The supporting cast is really good: the older women, Kristin Scott Thomas as Diana and Saskia Reeves as Catherine Standish in particular would be hard to replace. The younger ones are good, especially Jack Lowden as River Cartwright, the grandson of David Cartwright, now retired and bonkers but once a respected high-up in MI5. In Series One and Three, Sophie Okonedo was a satisfyingly nasty ‘First Desk’, aka MI5’s boss. No spoilers. But at some points I absolutely expected her to go 'mwa-haha!' She was always one of the ones to watch: who was she going to shaft next? Lucky for us viewers, our favourites have Lamb at their back, burping, farting and occasionally using a gun effectively.
'Oldman has found his unicorn: no-one will ever be able to follow him in the role. He is having such obvious naughty fun being Lamb, farting, swearing, all greasy straggly hair and unwashed clothes.'
So, given that Slow Horses is so well executed and such great fun to watch, what can stand next to it? Obviously Bosch, which if you haven’t seen, is one of the greatest crime series ever televised bar none, if only for the strange and wondrous names you’ll encounter. Harry (actually short for Hieronymus) Bosch is played by the excellent Titus Welliver, whom I recognised as a really psychopathic villain in an ep of that also-laudable series The Mentalist.
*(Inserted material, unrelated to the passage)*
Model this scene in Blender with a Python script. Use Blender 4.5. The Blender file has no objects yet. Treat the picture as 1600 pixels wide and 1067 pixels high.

This is an actor with range indeed.
But to Sherlock Holmes and Endeavour. The latter is a prequel to the John Thaw Inspector Morse series. Set in the 1960s in Oxford, it recreates the time in a way that shows respect for more than the look of the time – it faithfully offers dialogue that at times would now be considered sexist and racist. In today’s over-regulated drama environment, all such snippets of verité would be either omitted or used as a vice-signal, the opposite, one might say, of a virtue-signal. It’s a salutary reminder of how things have changed, especially acceptable public dialogue in the arts, but contemporary acceptability is rarely conducive to historical authenticity. I’m put in mind of the recent puzzling and concerted attacks on the character of the actress Blake Lively. Some interviews she gave 13 years ago have been unearthed and are being used as ‘evidence’ that she doesn’t fit the criteria of public political correctitude in 2024, even though the terms she used were in wide use at the time. Such attitudes have a chilling effect on people trying to recreate a drama in a historical time and place.
There was very little tyranny of this kind in the mid 1980s when Jeremy Brett was cast as Sherlock Holmes. There was, for anyone who remembers those times, a vivid sense of improving liberation, of hope in a better world even as we deplored Thatcher’s and Reagan’s economic slash-an- burn of public ownership. There was very little to stop people saying how they felt, what they wanted from life and politics and certainly there was a sense of progressing towards tolerance and acceptance of gay people and fairness to women. But speech was not policed, as far as I remember. The Adventures of Sherlock Holmes was created by John Hawkesworth and is a monument of authenticity. The books were more faithfully evoked than any other rendition before and especially since. Like Gary Oldman, Jeremy Brett inhabited the character intensely and recreated a character with a verisimilitude that gladdens the heart of the grumpiest aficionado of historical literacy.
(And just to save youse all the trouble of commenting: don’t even try to talk to me about the Beneflop Cumbersome abomination; I can’t abide it and the family will have more ammunition for their complaints about my complaints … you get the picture. But I insist that I am easy to live with. Just ask my latest shrink.)
Juliette Hughes is a freelance writer.